··· Dataset records
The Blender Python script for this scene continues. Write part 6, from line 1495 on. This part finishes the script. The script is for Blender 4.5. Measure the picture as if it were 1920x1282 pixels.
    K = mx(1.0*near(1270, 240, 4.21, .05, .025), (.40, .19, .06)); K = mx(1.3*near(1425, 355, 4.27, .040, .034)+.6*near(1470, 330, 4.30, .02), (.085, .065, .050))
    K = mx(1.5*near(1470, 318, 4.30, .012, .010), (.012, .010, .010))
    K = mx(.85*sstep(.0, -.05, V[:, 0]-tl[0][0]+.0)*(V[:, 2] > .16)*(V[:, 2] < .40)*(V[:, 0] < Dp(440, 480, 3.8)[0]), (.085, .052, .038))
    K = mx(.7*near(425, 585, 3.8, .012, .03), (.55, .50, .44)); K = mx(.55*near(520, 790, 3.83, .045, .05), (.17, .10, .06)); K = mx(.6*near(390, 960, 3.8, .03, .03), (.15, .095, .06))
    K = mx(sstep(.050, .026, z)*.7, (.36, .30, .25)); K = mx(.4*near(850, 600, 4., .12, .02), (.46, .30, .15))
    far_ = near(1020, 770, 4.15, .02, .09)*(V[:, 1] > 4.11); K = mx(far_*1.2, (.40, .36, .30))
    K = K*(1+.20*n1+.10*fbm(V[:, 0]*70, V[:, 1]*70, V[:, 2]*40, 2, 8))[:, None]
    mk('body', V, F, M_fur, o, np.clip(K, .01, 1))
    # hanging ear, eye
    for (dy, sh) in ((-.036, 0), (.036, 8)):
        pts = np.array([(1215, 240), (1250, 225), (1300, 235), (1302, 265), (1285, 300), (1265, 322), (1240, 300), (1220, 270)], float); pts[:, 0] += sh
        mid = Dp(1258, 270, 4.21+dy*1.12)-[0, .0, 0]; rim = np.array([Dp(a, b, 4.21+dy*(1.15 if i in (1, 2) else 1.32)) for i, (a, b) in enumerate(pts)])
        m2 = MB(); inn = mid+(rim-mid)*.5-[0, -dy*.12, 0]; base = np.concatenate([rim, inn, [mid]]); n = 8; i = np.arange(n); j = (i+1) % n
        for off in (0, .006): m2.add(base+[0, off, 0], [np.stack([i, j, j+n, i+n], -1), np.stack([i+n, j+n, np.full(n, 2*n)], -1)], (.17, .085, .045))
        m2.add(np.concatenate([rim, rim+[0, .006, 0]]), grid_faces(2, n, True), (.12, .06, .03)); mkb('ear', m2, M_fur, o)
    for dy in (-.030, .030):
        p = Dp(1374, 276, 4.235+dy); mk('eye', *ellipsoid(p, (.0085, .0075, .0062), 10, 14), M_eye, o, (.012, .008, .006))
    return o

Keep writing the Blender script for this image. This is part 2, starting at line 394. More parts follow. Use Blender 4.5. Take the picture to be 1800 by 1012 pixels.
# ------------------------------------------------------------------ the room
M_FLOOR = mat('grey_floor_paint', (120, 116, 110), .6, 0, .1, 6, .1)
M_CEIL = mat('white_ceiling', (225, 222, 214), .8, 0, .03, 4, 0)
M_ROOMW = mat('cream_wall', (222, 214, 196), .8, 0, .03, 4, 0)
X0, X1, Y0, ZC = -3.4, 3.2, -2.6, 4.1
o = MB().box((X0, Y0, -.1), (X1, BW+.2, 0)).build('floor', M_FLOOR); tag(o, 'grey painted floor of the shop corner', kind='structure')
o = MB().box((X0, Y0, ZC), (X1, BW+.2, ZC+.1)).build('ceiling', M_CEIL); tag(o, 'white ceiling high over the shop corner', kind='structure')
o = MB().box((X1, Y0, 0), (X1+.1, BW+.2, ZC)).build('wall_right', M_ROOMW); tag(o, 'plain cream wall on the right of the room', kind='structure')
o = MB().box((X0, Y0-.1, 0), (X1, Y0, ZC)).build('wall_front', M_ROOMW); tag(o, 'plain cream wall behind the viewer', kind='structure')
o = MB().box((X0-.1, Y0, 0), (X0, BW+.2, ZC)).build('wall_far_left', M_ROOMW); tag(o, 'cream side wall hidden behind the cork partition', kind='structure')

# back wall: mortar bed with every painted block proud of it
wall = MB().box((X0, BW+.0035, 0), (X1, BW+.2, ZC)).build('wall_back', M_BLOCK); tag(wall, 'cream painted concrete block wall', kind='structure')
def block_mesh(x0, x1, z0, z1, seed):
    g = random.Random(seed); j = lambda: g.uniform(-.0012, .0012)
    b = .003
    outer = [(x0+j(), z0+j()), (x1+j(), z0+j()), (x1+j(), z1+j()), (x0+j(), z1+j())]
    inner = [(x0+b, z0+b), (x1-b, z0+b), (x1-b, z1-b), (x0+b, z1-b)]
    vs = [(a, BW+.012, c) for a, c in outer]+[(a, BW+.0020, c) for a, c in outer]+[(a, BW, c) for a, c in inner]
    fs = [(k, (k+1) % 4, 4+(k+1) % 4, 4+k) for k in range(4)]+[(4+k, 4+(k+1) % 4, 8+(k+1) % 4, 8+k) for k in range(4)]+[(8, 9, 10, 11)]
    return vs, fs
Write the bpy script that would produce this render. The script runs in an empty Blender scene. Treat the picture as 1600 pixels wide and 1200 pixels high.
······
● Given task
Reproduce the records above exactly.

● Written response
The Blender Python script for this scene continues. Write part 6, from line 1495 on. This part finishes the script. The script is for Blender 4.5. Measure the picture as if it were 1920x1282 pixels.
    K = mx(1.0*near(1270, 240, 4.21, .05, .025), (.40, .19, .06)); K = mx(1.3*near(1425, 355, 4.27, .040, .034)+.6*near(1470, 330, 4.30, .02), (.085, .065, .050))
    K = mx(1.5*near(1470, 318, 4.30, .012, .010), (.012, .010, .010))
    K = mx(.85*sstep(.0, -.05, V[:, 0]-tl[0][0]+.0)*(V[:, 2] > .16)*(V[:, 2] < .40)*(V[:, 0] < Dp(440, 480, 3.8)[0]), (.085, .052, .038))
    K = mx(.7*near(425, 585, 3.8, .012, .03), (.55, .50, .44)); K = mx(.55*near(520, 790, 3.83, .045, .05), (.17, .10, .06)); K = mx(.6*near(390, 960, 3.8, .03, .03), (.15, .095, .06))
    K = mx(sstep(.050, .026, z)*.7, (.36, .30, .25)); K = mx(.4*near(850, 600, 4., .12, .02), (.46, .30, .15))
    far_ = near(1020, 770, 4.15, .02, .09)*(V[:, 1] > 4.11); K = mx(far_*1.2, (.40, .36, .30))
    K = K*(1+.20*n1+.10*fbm(V[:, 0]*70, V[:, 1]*70, V[:, 2]*40, 2, 8))[:, None]
    mk('body', V, F, M_fur, o, np.clip(K, .01, 1))
    # hanging ear, eye
    for (dy, sh) in ((-.036, 0), (.036, 8)):
        pts = np.array([(1215, 240), (1250, 225), (1300, 235), (1302, 265), (1285, 300), (1265, 322), (1240, 300), (1220, 270)], float); pts[:, 0] += sh
        mid = Dp(1258, 270, 4.21+dy*1.12)-[0, .0, 0]; rim = np.array([Dp(a, b, 4.21+dy*(1.15 if i in (1, 2) else 1.32)) for i, (a, b) in enumerate(pts)])
        m2 = MB(); inn = mid+(rim-mid)*.5-[0, -dy*.12, 0]; base = np.concatenate([rim, inn, [mid]]); n = 8; i = np.arange(n); j = (i+1) % n
        for off in (0, .006): m2.add(base+[0, off, 0], [np.stack([i, j, j+n, i+n], -1), np.stack([i+n, j+n, np.full(n, 2*n)], -1)], (.17, .085, .045))
        m2.add(np.concatenate([rim, rim+[0, .006, 0]]), grid_faces(2, n, True), (.12, .06, .03)); mkb('ear', m2, M_fur, o)
    for dy in (-.030, .030):
        p = Dp(1374, 276, 4.235+dy); mk('eye', *ellipsoid(p, (.0085, .0075, .0062), 10, 14), M_eye, o, (.012, .008, .006))
    return o

Keep writing the Blender script for this image. This is part 2, starting at line 394. More parts follow. Use Blender 4.5. Take the picture to be 1800 by 1012 pixels.
# ------------------------------------------------------------------ the room
M_FLOOR = mat('grey_floor_paint', (120, 116, 110), .6, 0, .1, 6, .1)
M_CEIL = mat('white_ceiling', (225, 222, 214), .8, 0, .03, 4, 0)
M_ROOMW = mat('cream_wall', (222, 214, 196), .8, 0, .03, 4, 0)
X0, X1, Y0, ZC = -3.4, 3.2, -2.6, 4.1
o = MB().box((X0, Y0, -.1), (X1, BW+.2, 0)).build('floor', M_FLOOR); tag(o, 'grey painted floor of the shop corner', kind='structure')
o = MB().box((X0, Y0, ZC), (X1, BW+.2, ZC+.1)).build('ceiling', M_CEIL); tag(o, 'white ceiling high over the shop corner', kind='structure')
o = MB().box((X1, Y0, 0), (X1+.1, BW+.2, ZC)).build('wall_right', M_ROOMW); tag(o, 'plain cream wall on the right of the room', kind='structure')
o = MB().box((X0, Y0-.1, 0), (X1, Y0, ZC)).build('wall_front', M_ROOMW); tag(o, 'plain cream wall behind the viewer', kind='structure')
o = MB().box((X0-.1, Y0, 0), (X0, BW+.2, ZC)).build('wall_far_left', M_ROOMW); tag(o, 'cream side wall hidden behind the cork partition', kind='structure')

# back wall: mortar bed with every painted block proud of it
wall = MB().box((X0, BW+.0035, 0), (X1, BW+.2, ZC)).build('wall_back', M_BLOCK); tag(wall, 'cream painted concrete block wall', kind='structure')
def block_mesh(x0, x1, z0, z1, seed):
    g = random.Random(seed); j = lambda: g.uniform(-.0012, .0012)
    b = .003
    outer = [(x0+j(), z0+j()), (x1+j(), z0+j()), (x1+j(), z1+j()), (x0+j(), z1+j())]
    inner = [(x0+b, z0+b), (x1-b, z0+b), (x1-b, z1-b), (x0+b, z1-b)]
    vs = [(a, BW+.012, c) for a, c in outer]+[(a, BW+.0020, c) for a, c in outer]+[(a, BW, c) for a, c in inner]
    fs = [(k, (k+1) % 4, 4+(k+1) % 4, 4+k) for k in range(4)]+[(4+k, 4+(k+1) % 4, 8+(k+1) % 4, 8+k) for k in range(4)]+[(8, 9, 10, 11)]
    return vs, fs
Write the bpy script that would produce this render. The script runs in an empty Blender scene. Treat the picture as 1600 pixels wide and 1200 pixels high.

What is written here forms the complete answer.